His rescue  came in the form of a friend — a boxing judge in Kakamega — who was to preside over the interrogations at Nyati House. “He was surprised to see me. He asked the other panelists to leave the room then calmly warned me, ‘be careful, Amateshe. Things are not okay.’ And then I was set free. Remember that university dons could not even leave the country without a signed authorisation from the state.”

Amateshe got a Commonwealth Scholarship in 1988 and went to Britain from 1988 to 1992  where he got his doctorate from the University of Southampton; an experience he says exposed him to world cultures.
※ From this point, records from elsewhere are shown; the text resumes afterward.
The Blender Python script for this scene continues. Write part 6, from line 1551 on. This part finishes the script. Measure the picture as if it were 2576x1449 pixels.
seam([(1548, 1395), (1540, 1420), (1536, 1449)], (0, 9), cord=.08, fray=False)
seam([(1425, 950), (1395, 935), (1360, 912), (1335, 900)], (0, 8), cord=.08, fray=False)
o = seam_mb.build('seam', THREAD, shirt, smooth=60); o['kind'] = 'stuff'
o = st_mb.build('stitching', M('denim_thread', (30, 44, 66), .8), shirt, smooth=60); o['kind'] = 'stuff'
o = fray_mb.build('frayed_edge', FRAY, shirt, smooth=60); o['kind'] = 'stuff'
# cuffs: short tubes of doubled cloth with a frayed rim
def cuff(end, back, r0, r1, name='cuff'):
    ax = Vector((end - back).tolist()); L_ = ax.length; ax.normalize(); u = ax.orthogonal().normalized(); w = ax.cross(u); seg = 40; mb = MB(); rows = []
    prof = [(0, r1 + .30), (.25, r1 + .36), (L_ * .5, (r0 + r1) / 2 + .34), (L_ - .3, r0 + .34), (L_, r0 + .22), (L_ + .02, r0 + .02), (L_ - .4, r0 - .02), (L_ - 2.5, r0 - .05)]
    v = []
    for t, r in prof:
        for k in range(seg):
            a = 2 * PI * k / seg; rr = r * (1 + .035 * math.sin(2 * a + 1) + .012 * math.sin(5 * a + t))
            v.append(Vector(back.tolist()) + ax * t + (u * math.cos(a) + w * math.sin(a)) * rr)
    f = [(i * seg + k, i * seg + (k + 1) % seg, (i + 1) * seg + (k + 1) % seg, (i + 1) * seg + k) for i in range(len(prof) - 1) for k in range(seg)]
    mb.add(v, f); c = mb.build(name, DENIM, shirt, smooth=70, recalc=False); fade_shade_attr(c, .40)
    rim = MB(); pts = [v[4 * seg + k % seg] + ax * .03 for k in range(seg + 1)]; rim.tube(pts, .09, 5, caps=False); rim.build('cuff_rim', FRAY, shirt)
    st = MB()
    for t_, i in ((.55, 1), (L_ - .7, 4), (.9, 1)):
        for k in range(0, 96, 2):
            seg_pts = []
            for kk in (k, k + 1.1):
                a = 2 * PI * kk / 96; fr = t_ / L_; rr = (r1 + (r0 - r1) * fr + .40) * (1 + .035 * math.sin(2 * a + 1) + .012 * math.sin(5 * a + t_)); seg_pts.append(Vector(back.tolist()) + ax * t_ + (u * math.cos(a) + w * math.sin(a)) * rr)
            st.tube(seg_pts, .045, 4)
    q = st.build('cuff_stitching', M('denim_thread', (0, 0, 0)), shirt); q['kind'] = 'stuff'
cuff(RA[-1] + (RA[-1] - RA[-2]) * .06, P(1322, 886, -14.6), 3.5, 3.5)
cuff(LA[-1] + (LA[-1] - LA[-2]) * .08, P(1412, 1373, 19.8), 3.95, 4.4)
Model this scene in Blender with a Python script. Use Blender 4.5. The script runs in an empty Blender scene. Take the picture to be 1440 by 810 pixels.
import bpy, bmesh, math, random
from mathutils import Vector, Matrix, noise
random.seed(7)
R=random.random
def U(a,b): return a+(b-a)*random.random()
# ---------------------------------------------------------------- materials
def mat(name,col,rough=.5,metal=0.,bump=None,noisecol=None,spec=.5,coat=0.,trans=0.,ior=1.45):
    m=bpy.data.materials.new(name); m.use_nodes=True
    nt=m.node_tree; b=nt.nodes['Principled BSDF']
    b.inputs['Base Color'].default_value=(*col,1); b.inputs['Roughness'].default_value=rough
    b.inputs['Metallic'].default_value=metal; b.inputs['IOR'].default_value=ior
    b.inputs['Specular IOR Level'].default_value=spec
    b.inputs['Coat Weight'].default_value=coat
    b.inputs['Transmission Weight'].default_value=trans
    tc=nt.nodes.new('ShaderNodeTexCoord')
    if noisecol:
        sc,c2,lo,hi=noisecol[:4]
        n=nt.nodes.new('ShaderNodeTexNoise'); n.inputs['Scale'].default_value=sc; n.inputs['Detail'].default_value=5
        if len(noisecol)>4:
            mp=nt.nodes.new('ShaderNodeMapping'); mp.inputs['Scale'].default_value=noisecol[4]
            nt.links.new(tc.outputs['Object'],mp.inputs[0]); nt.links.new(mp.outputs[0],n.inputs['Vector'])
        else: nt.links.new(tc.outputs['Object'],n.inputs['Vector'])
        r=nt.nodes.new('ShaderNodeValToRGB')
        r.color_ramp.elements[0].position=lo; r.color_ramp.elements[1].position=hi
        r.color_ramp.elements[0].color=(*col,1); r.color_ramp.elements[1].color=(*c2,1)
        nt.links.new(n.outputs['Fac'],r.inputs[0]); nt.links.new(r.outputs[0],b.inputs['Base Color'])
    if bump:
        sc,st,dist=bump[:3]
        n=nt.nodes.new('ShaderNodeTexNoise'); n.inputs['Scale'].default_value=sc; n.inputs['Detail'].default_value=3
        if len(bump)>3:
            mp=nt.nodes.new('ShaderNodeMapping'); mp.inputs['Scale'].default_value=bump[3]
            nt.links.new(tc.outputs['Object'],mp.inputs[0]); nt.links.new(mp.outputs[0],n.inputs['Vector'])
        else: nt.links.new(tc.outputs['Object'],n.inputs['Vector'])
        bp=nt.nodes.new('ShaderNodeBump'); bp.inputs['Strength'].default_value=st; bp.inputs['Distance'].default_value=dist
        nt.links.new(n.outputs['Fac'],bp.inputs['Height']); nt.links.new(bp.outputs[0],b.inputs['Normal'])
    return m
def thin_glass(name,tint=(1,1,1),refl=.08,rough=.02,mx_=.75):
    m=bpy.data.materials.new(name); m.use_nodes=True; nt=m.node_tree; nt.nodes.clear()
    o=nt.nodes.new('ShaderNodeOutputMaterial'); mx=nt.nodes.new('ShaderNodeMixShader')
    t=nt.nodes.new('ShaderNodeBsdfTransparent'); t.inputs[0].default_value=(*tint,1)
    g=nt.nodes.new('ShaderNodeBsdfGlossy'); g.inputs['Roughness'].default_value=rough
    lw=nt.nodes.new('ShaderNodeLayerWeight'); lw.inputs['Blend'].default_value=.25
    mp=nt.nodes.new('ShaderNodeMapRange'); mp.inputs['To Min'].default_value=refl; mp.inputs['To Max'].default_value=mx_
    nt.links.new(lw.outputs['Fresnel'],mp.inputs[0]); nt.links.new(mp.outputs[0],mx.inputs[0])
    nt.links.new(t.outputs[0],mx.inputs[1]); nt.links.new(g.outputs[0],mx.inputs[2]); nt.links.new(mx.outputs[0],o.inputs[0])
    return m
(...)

While there, he also became the Chairman of Afro-Caribbean Boxing and Drama associations.

He later worked as a consultant with the British Council from 1993. He travelled to Townsville-North Queensland, Australia as the only tutor from Africa to attend the Young Playwrights Festival. He also facilitated Regional and National Drama Workshops for Kenyan schools and colleges. Amateshe also acted as Head of Department of English at the University of Malawi.
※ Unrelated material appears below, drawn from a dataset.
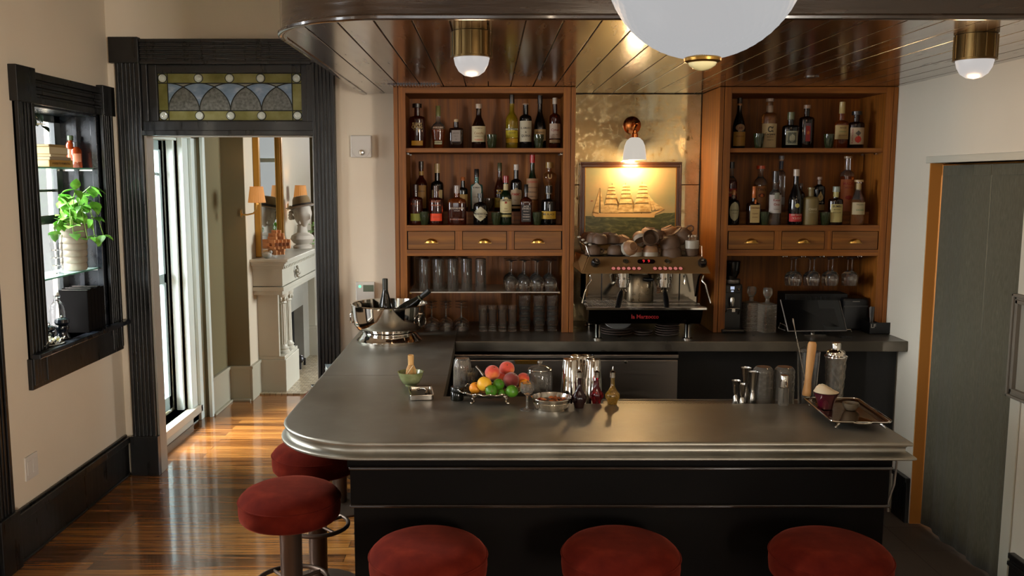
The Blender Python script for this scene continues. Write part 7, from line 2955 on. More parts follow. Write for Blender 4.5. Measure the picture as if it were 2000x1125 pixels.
M_CRY = pbr('crystal_glass', 'd8d0c2', .04, trans=.88, ior=1.5)
x, y = onZ(903, 770, HZ)
y += .02
x = XatY(903, 730, y)
r, h = 18 * S(y), ZatY(699, y) - HZ
t = thing('ribbed_tumbler', 'tall upturned ribbed glass tumbler behind the black jar', 'glass', (x, y, HZ))
fluted_glass(t, 'tumbler_wall', [(r * .98, 0), (r, h * .4), (r * .97, h * .75), (r * .88, h * .93), (r * .7, h), (0.0001, h), (.0001, h - .008), (r * .66, h - .008), (r * .80, h * .88), (r * .88, h * .7), (r * .9, h * .4), (r * .9, 0), (r * .98, 0)], 14, .035, (0, 1, 2, 3, 4), M_CRY)
x, y = onZ(913, 768, HZ)
r = 21 * S(y)
t = thing('glass_compote', 'cut-glass compote of pale green olives behind the fruit bowl', 'compote', (XatY(913, 740, y), y, HZ))
zc0 = ZatY(751, y) - HZ
zc1 = ZatY(722, y) - HZ
fluted_glass(t, 'glass_bowl', [(.0001, 0), (r * .62, 0), (r * .6, .004), (.008, .010), (.006, zc0 * .6), (.012, zc0), (r * .6, zc0 + .006), (r * .92, zc0 + (zc1 - zc0) * .5), (r, zc1), (r * .93, zc1), (r * .84, zc0 + (zc1 - zc0) * .5), (r * .5, zc0 + .012), (.0001, zc0 + .010)], 14, .045, (6, 7, 8), M_CRY)
random.seed(4)
oi = 0
for k in range(14):
    a = k * 2.4
    rr = r * .62 * math.sqrt((k % 7 + .5) / 7)
    zz = zc0 + .024 + (.016 if k > 8 else 0)
    o = thing('green_olive', 'pale yellow-green olive in the cut-glass compote', 'olive', (t.location.x + rr * math.cos(a), t.location.y + rr * math.sin(a), HZ + zz), 0, 'olives in the glass compote')
    MB().sph((0, 0, 0), .0105, 14, sc=(1, 1, 1.15)).build('olive_flesh', pbr('olive_green_yellow', 'a59a44', .3), o)
a, b_ = Vector(ang(930, 716, y - .02)), Vector(ang(944, 733, y - .05))
t = thing('serving_tongs', 'small polished serving tongs resting in the cut-glass compote', 'tongs', a)
MB().tube([(0, 0, 0), (b_ - a) * .5 + Vector((0, 0, .002)), b_ - a], .004, 8, radii=[.005, .004, .0055]).tube([(.004, -.004, -.004), (b_ - a) * .5 + Vector((.006, -.006, -.006)), b_ - a + Vector((.004, -.004, -.008))], .003, 8).build('tongs_arm', M_CHROME2, t)

# ---- stemmed sugar glass
x, y = top_at(1029.5, 800)
r = 14.5 * S(y)
h = ZatY(748, y) - HZ
zb0 = ZatY(770, y) - HZ
t = thing('stemmed_glass', 'small stemmed glass of brown sugar cubes in front of the fruit bowl', 'glass', (x, y, HZ))
fluted_glass(t, 'glass_bowl', [(.0001, 0), (r, 0), (r * 1.0, .0022), (.006, .006), (.0038, .014), (.0045, zb0 - .006), (.010, zb0), (r * .75, zb0 + .006), (r * .98, zb0 + (h - zb0) * .45), (r * .92, h), (r * .86, h), (r * .9, zb0 + (h - zb0) * .45), (r * .6, zb0 + .010), (.0001, zb0 + .008)], 10, .03, (7, 8), M_CRY)
SUG = noisy(pbr('brown_sugar', 'b08a4e', .8), (1, 1, 1), [(.3, 'a07a40'), (.7, 'c49a5c')], nscale=200)
for k, (dx, dy, dz, rz) in enumerate(((-.007, -.004, 0, .3), (.008, -.003, 0, .9), (.0, .009, 0, .1), (-.004, -.001, .0145, .6), (.008, .006, .0145, .2))):
    o = thing('sugar_cube', 'rough brown sugar cube in the small stemmed glass', 'sugar cube', (x + dx, y + dy, HZ + zb0 + .013 + dz), rz, 'sugar cubes in the stemmed glass')
    MB().box(-.0065, .0065, -.0065, .0065, 0, .013).build('cube_body', SUG, o, .0015)

# ---- cherry jar with lid
x, y = onZ(1054, 772, HZ)
r = 25.5 * S(y)
h = ZatY(722, y) - HZ
t = thing('cherry_jar', 'lidded glass jar of dark cherries behind the candied fruit dish', 'jar', (x, y, HZ))
MB().lathe([(0, 0), (r * .9, 0), (r * .98, .006), (r, h * .35), (r * 1.02, h * .8), (r * .95, h * .94), (r * .86, h), (r * .82, h), (r * .90, h * .92), (r * .95, h * .8), (r * .94, h * .3), (r * .9, .008), (0, .008)], 40).build('jar_wall', M_CRY, t)
MB().lathe([(0, .0085), (r * .89, .0085), (r * .93, h * .3), (r * .935, h * .52), (0, h * .54)], 36).build('syrup', pbr('dark_syrup', '0d0606', .1), t)
random.seed(9)
mb = MB()
for k in range(22):
    a = random.random() * 2 * PI
    rr = r * .82 * math.sqrt(random.random())
    mb.sph((rr * math.cos(a), rr * math.sin(a), h * .54 + .003), .0085, 10)
o = mb.build('cherries', pbr('dark_cherry', '1c0a0a', .15), t)
o['kind'] = 'stuff'
hl_ = ZatY(711, y) - HZ
lid = MB().lathe([(r * .88, h + .0005), (r * .92, h + .002), (r * .90, h + .006), (r * .6, h + (hl_ - h) * .6), (.010, hl_ - .003), (0, hl_ - .003)], 36).build('lid', M_CRY, t)
MB().lathe([(.005, hl_ - .003), (.006, hl_ + .001), (.011, hl_ + .007), (.010, hl_ + .012), (.0, hl_ + .014)], 18).build('knob', M_CRY, lid)
MB().torus((0, 0, h + .001), r * .90, .003, 40, 8).build('metal_rim', M_CHROME, t)

# ---- silver dish of candied fruit
x, y = onZ(1077, 797, HZ)
r = 39.5 * S(y)
h = ZatY(776, y) - HZ
t = thing('candied_fruit_dish', 'round pierced silver dish of candied orange peel on the zinc bar', 'dish', (x, y, HZ))
MB().lathe([(0, .006), (r * .78, .006), (r * .80, 0), (r * .84, 0), (r * .86, .008), (r * .93, h * .6), (r, h), (r * 1.01, h + .002), (r * .98, h + .0035), (r * .95, h), (r * .90, h * .6), (r * .82, .011), (0, .010)], 56).build('dish_wall', M_CHROME2, t)
mb = MB()
for i in range(64):
    a = 2 * PI * i / 64
    c_, s_ = math.cos(a), math.sin(a)
    mb.tube([(r * .88 * c_, r * .88 * s_, .010), (r * .945 * c_, r * .945 * s_, h * .64)], .0012, 5)
mb.torus((0, 0, h * .66), r * .945, .0018, 48, 6)
mb.torus((0, 0, h + .001), r * 1.0, .003, 56, 8)
mb.build('pierced_gallery', M_CHROME, t)
random.seed(21)
CND = [pbr('candied_orange', 'b2602a', .3, coat=.5), pbr('candied_amber', 'a87838', .3, coat=.5), pbr('candied_red', '8c2c24', .3, coat=.5)]
for k in range(30):
    a = random.random() * 2 * PI
    rr = r * .78 * math.sqrt(random.random())
    m_ = 2 if (math.cos(a) < -.3 and k % 2) else (0 if k % 3 else 1)
    o = thing('candied_peel', ['orange candied peel slice in the pierced silver dish', 'amber candied fruit piece in the pierced silver dish', 'dark red candied fruit piece in the pierced silver dish'][m_], 'candied fruit', (x + rr * math.cos(a), y + rr * math.sin(a), HZ + .013 + .009 * (k % 3)), random.random() * 6, 'candied fruit in the silver dish')
    w_ = random.uniform(.008, .014)
    mb = MB()
    mb.tube([(w_ * math.cos(b), w_ * math.sin(b), .004 * math.sin(b * 2)) for b in [PI * 1.1 * i / 7 for i in range(8)]], .0042, 8) if k % 2 else mb.sph((0, 0, .002), w_ * .8, 12, sc=(1.2, 1, .6))
    mb.build('fruit_piece', CND[m_], o)

# ---- shaker tins
tin = None
for px, top_, dY, lab in ((1113.5, 701, 0, 'upturned steel shaker tin nearest the cherry jar'), (1127, 702, .07, 'upturned steel shaker tin half behind the nearest one'),
                          (1158, 702, .0, 'upturned steel shaker tin behind the red syrup cruet'), (1147, 702, .07, 'upturned steel shaker tin behind the dark syrup cruet')):
    yy = 3.42 + dY
    zb = H - .03 + .001
    x = XatY(px, 740, yy)
    if tin is None:
        tin = thing('shaker_tin', lab, 'shaker tin', (x, yy, zb), 0, 'upturned steel shaker tins')
        h = ZatY(top_, yy) - zb
        MB().lathe([(.041, 0), (.043, .001), (.0435, .004), (.042, .006), (.036, h * .55), (.030, h * .97), (.027, h), (.010, h), (.009, h - .002), (0, h - .002)], 48).build('tin_wall', M_CHROME, tin)
    else:
        dup(tin, (x, yy, zb), lab, group='upturned steel shaker tins')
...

He says: “The difference between East African Literature now, and what it was then is that people like Ruganda, Ngugi, and Okot were impossible to compromise. Our writers are timid. They seek cheap favours from ‘above.’ They are not combative in a principled way.”

The scholar’s controversial voice made  him a student leader and Executive Secretary of The Makererian, an informative Makerere University newsletter. He says that was the time Idi Amin wanted him expelled from Makerere. But Julius Nyerere, as head of all the three East African universities, rebutted the attempt.

The don remembers Amin’s visits to Makerere then, especially the  advance party of soldiers who  students to laugh intelligently when Amin was around.

The Mazrui look-alike also recalls the day the then Liberian leader, President Tolbert visited and Amin introduced him, saying: “Ladies and gentlemen. The man sitting near me is a very impotent man.” He recalls how Amin’s soldiers raped college girls, and how starving students literally fought over food.